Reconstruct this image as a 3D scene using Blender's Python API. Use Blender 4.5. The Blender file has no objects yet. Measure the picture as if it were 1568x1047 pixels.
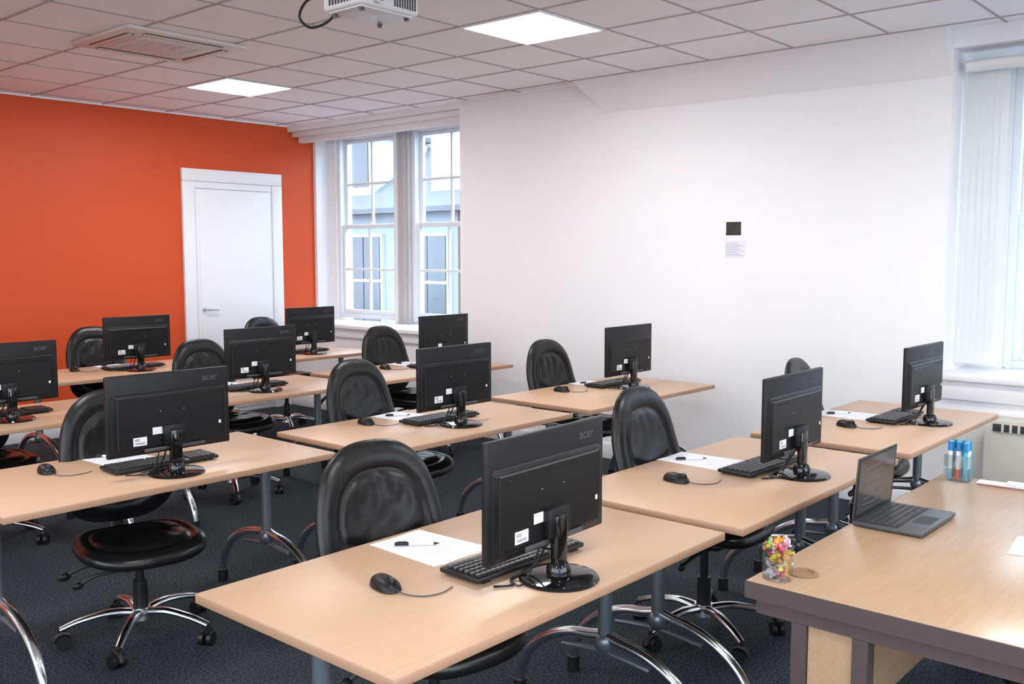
import bpy, bmesh, math, random
from mathutils import Vector, Matrix, Euler
random.seed(7)
scene = bpy.context.scene
scene.view_settings.view_transform = 'Standard'
COL = scene.collection

# ------------------------------------------------------------------ materials
def nodes(name):
    m = bpy.data.materials.new(name); m.use_nodes = True
    nt = m.node_tree; b = nt.nodes['Principled BSDF']
    return m, nt, b
def pmat(name, col, rough=.5, metal=0, var=0, vscale=5, bump=0, bscale=50, coat=0, spec=None, col2=None, stretch=(1,1,1)):
    m, nt, b = nodes(name)
    b.inputs['Base Color'].default_value = (*col, 1)
    b.inputs['Roughness'].default_value = rough
    b.inputs['Metallic'].default_value = metal
    if coat: b.inputs['Coat Weight'].default_value = coat
    if spec is not None: b.inputs['Specular IOR Level'].default_value = spec
    tc = nt.nodes.new('ShaderNodeTexCoord')
    mp = nt.nodes.new('ShaderNodeMapping'); mp.inputs['Scale'].default_value = stretch
    nt.links.new(tc.outputs['Object'], mp.inputs['Vector'])
    n = nt.nodes.new('ShaderNodeTexNoise'); n.inputs['Scale'].default_value = vscale
    n.inputs['Detail'].default_value = 4
    nt.links.new(mp.outputs[0], n.inputs['Vector'])
    if col2 is None: col2 = tuple(c*(1-var) for c in col)
    mx = nt.nodes.new('ShaderNodeMix'); mx.data_type = 'RGBA'
    mx.inputs[6].default_value = (*col, 1); mx.inputs[7].default_value = (*col2, 1)
    nt.links.new(n.outputs['Fac'], mx.inputs[0])
    nt.links.new(mx.outputs[2], b.inputs['Base Color'])
    if bump:
        n2 = nt.nodes.new('ShaderNodeTexNoise'); n2.inputs['Scale'].default_value = bscale
        nt.links.new(tc.outputs['Object'], n2.inputs['Vector'])
        bp = nt.nodes.new('ShaderNodeBump'); bp.inputs['Strength'].default_value = bump
        bp.inputs['Distance'].default_value = .01
        nt.links.new(n2.outputs['Fac'], bp.inputs['Height'])
        nt.links.new(bp.outputs[0], b.inputs['Normal'])
    return m
def emat(name, col, s):
    m, nt, b = nodes(name)
    b.inputs['Base Color'].default_value = (*col, 1)
    b.inputs['Emission Color'].default_value = (*col, 1)
    b.inputs['Emission Strength'].default_value = s
    return m
def glassmat(name, tint=(1,1,1), gl=.08):
    m = bpy.data.materials.new(name); m.use_nodes = True
    nt = m.node_tree; nt.nodes.clear()
    o = nt.nodes.new('ShaderNodeOutputMaterial'); t = nt.nodes.new('ShaderNodeBsdfTransparent')
    g = nt.nodes.new('ShaderNodeBsdfGlossy'); mx = nt.nodes.new('ShaderNodeMixShader')
    t.inputs[0].default_value = (*tint, 1); g.inputs['Roughness'].default_value = .03
    mx.inputs[0].default_value = gl
    nt.links.new(t.outputs[0], mx.inputs[1]); nt.links.new(g.outputs[0], mx.inputs[2])
    nt.links.new(mx.outputs[0], o.inputs[0]); return m
def clothmat(name, col, tr=.45):
    m, nt, b = nodes(name)
    b.inputs['Base Color'].default_value=(*col,1); b.inputs['Roughness'].default_value=.85
    t = nt.nodes.new('ShaderNodeBsdfTranslucent'); t.inputs[0].default_value=(*col,1)
    mx = nt.nodes.new('ShaderNodeMixShader'); mx.inputs[0].default_value=tr
    o = nt.nodes['Material Output']
    nt.links.new(b.outputs[0], mx.inputs[1]); nt.links.new(t.outputs[0], mx.inputs[2]); nt.links.new(mx.outputs[0], o.inputs[0])
    return m

M_wall = pmat('white_paint', (.86,.855,.875), .7, var=.03, vscale=1.5, bump=.05, bscale=120)
M_orange = pmat('orange_paint', (.66,.075,.010), .55, var=.10, vscale=1.2, bump=.05, bscale=120)
M_ceil = pmat('ceiling_tile_mineral', (.94,.935,.96), .9, var=.03, vscale=90, bump=.1, bscale=200)
M_grid = pmat('ceiling_grid_bar', (.44,.40,.41), .6, var=.05)
M_trim = pmat('white_gloss_trim', (.84,.84,.86), .35, var=.03, vscale=4)
M_frame = pmat('window_frame_paint', (.80,.85,.89), .4, var=.03, vscale=4)
M_pillar = pmat('mullion_paint', (.50,.49,.49), .6, var=.05, vscale=4)
M_blind = clothmat('blind_fabric', (.88,.88,.87))
M_rail = pmat('blind_rail', (.78,.78,.78), .5, var=.03)
M_wood = pmat('beech_laminate', (.555,.375,.25), .38, col2=(.485,.31,.195), vscale=9, stretch=(1,9,9))
M_wedge = pmat('beech_edge', (.46,.27,.17), .45, var=.12, vscale=20, stretch=(1,8,8))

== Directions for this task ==
Starting with the first line of the data above and ending with the line containing "COL = scene.collection", please restate every line exactly, leaving images out.

== Reply ==
Reconstruct this image as a 3D scene using Blender's Python API. Use Blender 4.5. The Blender file has no objects yet. Measure the picture as if it were 1568x1047 pixels.
import bpy, bmesh, math, random
from mathutils import Vector, Matrix, Euler
random.seed(7)
scene = bpy.context.scene
scene.view_settings.view_transform = 'Standard'
COL = scene.collection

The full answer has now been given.